VfGH / Judikatur: Rechtspfleger dürfen über baupolizeiliche Aufträge entscheiden

vfghlogoIn seinem nunmehr sechsten (!) Erkenntnis zur Entscheidungskompetenz der beim Verwaltungsgericht Wien tätigen Rechtspfleger hat der Verfassungsgerichtshof nun entschieden, dass es verfassungsrechtlich zulässig ist, Beschwerden gegen baupolizeiliche Aufträge durch Rechtspfleger entscheiden zu lassen (VfGH 25.11.2015, G 404/2015).

Der Antrag des Verwaltungsgerichts Wien, die diesbezügliche Zuständigkeitsnorm als verfassungswidrig aufzuheben, wurde abgewiesen.

Der Verfassungsgerichtshof führte dazu in der Begründung aus, die Wiener Bauordnung sehe baupolizeiliche Aufträge zur Behebung von Abweichungen von den Bauvorschriften einschließlich der Bebauungsvorschriften vor. Auch Abbruchaufträge seien im Rahmen dieser Vorschriften möglich. Obgleich diesen Verfahren verschiedene Fallkonstellationen zugrunde liegen könnten, würden diese Verfahren in einer regelmäßig vorgegebenen und vergleichbaren Wiese ablaufen.


Es liege ihnen ein insgesamt sachlich eng begrenztes Rechtsgebiet zugrunde, in welchem sich weitestgehend vorhersehbare und in ihrem Umfang überschaubare Sach- und Rechtsfragen stellten. Dass die Erteilung baupolizeilicher Aufträge grundsätzlich in den Schutzbereich von Grundrechten eingreifen könne, begründe entgegen der Ansicht des antragstellenden Gerichts für sich keine Komplexität des Verfahrens, welche die wesensmäßige Eignung zur Übertragung dieser Agenden an Rechtspfleger in Zweifel ziehe. Auch die ausnahmsweise aufwändige Verfahrensführung in diesen Angelegenheiten würde an dieser Einschätzung nichts ändern, da sie nicht das Wesen der Angelegenheit berührten.

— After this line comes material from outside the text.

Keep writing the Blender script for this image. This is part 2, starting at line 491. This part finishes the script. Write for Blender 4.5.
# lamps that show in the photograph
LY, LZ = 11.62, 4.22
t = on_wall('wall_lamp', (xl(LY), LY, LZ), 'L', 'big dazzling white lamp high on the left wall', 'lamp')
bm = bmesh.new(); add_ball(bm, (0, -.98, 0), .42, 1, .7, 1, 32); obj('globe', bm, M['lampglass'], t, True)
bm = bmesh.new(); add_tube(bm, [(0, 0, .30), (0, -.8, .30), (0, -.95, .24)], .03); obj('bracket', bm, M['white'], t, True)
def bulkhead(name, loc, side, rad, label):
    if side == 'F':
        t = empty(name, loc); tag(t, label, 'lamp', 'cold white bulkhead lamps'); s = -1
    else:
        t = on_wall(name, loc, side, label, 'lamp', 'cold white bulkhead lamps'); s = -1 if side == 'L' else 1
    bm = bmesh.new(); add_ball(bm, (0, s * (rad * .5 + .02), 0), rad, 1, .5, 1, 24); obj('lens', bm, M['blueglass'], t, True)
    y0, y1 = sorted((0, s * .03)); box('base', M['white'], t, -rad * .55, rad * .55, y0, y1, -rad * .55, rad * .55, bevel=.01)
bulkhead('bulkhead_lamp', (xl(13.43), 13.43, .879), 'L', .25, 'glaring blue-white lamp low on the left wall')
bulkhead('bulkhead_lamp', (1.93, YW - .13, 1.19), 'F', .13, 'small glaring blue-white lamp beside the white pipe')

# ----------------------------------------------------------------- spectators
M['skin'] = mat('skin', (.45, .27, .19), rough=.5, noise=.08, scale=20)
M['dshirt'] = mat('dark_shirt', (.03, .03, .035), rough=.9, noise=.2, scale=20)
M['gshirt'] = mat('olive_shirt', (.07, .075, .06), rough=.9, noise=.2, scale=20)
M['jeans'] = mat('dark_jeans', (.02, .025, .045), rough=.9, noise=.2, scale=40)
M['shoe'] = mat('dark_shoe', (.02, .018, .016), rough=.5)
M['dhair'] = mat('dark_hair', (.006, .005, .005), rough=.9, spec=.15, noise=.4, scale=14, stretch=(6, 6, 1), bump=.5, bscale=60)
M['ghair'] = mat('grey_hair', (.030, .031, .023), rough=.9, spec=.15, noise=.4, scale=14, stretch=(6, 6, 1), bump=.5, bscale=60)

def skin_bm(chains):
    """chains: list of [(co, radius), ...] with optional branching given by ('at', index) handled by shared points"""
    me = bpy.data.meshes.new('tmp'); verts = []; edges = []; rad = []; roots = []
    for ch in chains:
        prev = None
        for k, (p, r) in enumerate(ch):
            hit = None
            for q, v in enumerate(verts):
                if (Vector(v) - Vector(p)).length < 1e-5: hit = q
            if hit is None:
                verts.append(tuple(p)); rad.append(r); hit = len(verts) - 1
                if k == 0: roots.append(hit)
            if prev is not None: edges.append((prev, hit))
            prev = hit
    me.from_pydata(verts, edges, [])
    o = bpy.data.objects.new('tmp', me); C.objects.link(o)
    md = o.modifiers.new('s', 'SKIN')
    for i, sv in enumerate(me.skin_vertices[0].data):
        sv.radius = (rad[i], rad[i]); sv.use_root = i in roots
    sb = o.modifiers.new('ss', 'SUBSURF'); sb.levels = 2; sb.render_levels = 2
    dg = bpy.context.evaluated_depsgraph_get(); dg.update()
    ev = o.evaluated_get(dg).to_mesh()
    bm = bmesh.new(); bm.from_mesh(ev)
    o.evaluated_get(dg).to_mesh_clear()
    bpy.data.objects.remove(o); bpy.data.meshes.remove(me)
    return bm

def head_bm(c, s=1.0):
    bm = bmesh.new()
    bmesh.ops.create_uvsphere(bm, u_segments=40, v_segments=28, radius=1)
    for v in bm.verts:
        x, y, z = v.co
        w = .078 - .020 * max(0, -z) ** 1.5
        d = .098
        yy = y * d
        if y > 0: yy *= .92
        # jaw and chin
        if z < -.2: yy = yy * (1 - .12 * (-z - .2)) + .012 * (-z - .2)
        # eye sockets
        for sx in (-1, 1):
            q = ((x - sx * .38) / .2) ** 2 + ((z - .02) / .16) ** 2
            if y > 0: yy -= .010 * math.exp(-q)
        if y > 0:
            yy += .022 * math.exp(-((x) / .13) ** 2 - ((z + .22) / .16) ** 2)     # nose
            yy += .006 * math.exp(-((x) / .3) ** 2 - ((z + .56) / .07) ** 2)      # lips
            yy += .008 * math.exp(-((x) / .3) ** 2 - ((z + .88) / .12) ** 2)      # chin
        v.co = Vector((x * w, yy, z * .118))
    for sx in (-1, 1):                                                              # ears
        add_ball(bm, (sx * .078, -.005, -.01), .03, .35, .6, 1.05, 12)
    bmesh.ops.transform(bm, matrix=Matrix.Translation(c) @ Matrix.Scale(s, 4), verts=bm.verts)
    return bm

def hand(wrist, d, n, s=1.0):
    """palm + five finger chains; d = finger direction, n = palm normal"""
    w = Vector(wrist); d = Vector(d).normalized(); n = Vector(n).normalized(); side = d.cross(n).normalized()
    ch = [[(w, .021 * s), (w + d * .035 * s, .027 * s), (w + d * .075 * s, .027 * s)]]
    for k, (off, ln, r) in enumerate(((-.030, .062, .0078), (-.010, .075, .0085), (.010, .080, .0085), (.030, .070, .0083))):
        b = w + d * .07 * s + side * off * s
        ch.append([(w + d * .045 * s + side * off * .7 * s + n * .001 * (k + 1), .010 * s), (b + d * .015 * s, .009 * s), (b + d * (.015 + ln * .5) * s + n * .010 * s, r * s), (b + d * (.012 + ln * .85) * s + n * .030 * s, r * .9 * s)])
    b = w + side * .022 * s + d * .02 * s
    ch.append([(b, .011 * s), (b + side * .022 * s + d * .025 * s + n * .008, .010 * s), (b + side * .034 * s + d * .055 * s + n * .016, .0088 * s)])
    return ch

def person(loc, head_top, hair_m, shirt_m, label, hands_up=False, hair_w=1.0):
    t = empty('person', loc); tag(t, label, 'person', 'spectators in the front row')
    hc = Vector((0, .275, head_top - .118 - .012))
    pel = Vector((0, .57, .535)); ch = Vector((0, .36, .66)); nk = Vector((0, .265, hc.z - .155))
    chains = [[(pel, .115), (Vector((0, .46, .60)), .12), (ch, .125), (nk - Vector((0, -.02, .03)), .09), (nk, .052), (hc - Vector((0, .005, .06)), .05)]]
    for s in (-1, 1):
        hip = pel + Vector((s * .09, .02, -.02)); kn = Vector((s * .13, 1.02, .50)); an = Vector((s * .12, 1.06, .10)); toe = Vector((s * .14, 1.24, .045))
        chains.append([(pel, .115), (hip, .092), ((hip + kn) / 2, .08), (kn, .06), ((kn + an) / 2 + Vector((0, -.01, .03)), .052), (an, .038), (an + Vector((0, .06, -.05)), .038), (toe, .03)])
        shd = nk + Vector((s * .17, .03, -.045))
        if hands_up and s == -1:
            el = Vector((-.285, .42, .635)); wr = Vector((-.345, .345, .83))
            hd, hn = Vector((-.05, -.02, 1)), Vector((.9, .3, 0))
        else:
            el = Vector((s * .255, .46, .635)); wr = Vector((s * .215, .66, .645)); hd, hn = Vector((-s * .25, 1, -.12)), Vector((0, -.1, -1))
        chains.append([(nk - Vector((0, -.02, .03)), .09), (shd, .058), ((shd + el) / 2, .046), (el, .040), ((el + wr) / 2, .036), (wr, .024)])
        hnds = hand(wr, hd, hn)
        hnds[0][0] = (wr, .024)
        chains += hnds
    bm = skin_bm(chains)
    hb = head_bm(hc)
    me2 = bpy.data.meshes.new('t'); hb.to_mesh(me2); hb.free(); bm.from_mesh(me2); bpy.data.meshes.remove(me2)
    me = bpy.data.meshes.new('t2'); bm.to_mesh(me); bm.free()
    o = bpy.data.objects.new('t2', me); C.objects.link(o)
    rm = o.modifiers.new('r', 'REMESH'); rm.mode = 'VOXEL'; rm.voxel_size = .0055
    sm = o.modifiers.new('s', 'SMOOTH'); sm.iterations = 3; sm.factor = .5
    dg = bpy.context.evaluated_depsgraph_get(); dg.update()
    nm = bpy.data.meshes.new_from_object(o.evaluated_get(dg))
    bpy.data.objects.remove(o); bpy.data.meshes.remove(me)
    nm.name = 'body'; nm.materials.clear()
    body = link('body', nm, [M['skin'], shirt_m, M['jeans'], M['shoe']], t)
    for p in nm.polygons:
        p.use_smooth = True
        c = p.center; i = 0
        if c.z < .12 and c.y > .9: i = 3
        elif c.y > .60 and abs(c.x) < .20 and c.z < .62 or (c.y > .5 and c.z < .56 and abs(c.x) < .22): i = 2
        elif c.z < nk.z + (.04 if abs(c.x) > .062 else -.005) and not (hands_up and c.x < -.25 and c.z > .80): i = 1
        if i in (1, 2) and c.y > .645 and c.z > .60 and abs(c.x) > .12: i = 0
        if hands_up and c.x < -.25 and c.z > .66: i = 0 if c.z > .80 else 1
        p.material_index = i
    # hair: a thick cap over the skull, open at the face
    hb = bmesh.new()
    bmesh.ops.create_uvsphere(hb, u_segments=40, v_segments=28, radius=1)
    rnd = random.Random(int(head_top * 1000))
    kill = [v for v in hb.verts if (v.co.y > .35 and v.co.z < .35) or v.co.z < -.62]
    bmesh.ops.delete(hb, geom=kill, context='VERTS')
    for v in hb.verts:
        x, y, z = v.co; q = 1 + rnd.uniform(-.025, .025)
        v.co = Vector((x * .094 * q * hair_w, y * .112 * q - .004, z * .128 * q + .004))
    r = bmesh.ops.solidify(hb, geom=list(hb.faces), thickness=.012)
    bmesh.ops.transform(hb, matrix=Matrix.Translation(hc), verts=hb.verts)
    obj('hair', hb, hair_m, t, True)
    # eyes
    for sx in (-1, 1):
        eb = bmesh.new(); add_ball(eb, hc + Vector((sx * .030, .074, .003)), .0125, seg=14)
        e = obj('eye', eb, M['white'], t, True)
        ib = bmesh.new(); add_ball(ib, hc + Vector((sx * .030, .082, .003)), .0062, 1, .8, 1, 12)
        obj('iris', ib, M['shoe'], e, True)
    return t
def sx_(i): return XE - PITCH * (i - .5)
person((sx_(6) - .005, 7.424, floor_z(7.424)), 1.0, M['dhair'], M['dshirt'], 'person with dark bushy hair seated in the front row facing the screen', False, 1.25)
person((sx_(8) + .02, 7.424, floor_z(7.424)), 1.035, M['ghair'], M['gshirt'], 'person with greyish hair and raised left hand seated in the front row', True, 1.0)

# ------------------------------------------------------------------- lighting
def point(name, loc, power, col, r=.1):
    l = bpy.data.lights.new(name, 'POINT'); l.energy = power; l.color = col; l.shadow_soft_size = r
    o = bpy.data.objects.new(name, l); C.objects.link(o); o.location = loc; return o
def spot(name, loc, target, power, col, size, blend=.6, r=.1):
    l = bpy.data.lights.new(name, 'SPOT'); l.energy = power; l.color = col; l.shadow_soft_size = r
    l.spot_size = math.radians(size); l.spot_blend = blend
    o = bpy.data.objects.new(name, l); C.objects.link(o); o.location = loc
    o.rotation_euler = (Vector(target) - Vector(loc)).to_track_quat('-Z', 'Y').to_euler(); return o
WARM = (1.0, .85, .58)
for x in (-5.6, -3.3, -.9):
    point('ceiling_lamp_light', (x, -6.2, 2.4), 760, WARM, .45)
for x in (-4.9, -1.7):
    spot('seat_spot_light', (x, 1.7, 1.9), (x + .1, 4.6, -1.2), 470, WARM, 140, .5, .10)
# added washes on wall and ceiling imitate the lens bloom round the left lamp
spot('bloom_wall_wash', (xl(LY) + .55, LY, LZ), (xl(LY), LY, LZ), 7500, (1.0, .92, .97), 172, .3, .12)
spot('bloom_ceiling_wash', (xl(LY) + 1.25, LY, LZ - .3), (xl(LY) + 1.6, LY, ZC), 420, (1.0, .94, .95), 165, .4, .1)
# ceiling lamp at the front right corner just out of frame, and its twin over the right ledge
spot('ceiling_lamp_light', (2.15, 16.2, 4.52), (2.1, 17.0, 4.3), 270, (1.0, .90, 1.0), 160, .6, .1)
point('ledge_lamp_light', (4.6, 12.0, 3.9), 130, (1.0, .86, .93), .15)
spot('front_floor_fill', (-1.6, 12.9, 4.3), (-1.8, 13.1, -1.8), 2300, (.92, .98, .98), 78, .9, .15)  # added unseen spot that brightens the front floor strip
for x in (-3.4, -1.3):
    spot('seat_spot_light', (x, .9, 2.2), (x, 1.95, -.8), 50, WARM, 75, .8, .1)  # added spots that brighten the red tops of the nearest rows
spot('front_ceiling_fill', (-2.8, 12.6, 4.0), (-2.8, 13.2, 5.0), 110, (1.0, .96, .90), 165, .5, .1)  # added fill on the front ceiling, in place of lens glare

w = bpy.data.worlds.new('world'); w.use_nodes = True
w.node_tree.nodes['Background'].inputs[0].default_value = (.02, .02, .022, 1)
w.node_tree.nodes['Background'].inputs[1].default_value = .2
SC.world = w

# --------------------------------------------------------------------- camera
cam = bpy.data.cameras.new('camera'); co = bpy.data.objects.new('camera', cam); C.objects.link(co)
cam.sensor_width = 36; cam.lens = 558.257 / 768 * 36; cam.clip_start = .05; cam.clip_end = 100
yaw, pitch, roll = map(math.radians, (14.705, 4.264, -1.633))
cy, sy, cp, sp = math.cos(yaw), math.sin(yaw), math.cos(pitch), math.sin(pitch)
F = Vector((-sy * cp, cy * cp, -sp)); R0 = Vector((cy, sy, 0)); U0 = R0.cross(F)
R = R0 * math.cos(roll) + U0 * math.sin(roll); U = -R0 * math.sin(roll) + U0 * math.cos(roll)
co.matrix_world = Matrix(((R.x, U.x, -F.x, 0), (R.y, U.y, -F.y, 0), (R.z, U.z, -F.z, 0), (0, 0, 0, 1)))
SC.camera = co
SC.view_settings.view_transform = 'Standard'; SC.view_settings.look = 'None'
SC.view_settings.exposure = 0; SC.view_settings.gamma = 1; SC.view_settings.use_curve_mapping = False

Soweit das antragstellende Gericht vorbringe, die Durchführung der mündlichen Verhandlung sei jedenfalls ungeeignet, von Rechtspflegern besorgt zu werden, sei auszuführen, dass die für die Beurteilung, ob ein baupolizeilicher Auftrag zu erteilen ist, maßgeblichen Grundlagen vorrangig durch Urkunden und Sachverständigengutachten nachzuweisen seien.

Anders als in Verwaltungsstrafverfahren, in welchen im Regelfall Beweise zur Feststellung des maßgeblichen Sachverhalts im Rahmen einer mündlichen Verhandlung zu erheben und entsprechend zu würdigen seien, wären im Rahmen einer allenfalls durchzuführenden mündlichen Verhandlung keine einem Verwaltungsstrafverfahren gegen eine bestimmte Person vergleichbaren Wertungen und Abwägungen anzustellen. Vielmehr stellten sich in den hier maßgeblichen Verfahren vorrangig Rechtsfragen, deren Sachverhaltsgrundlagen in der Regel auf Grund der Aktenlage beurteilt werden können, weshalb die Durchführung einer mündlichen Verhandlung auch nicht immer zwingend geboten sei.

Auch soweit das antragstellende Gericht Zweifel an der Verfassungsmäßigkeit der Übertragung der Durchführung der mündlichen Verhandlung an Rechtspfleger im Hinblick auf Art 6 EMRK hege, teile der VfGH diese Bedenken nicht, da die Durchführung einer mündlichen Verhandlung vor einem Gericht iSd Art 6 EMRK nach Erhebung der Vorstellung gemäß § 54 VwGVG gewährleistet sei.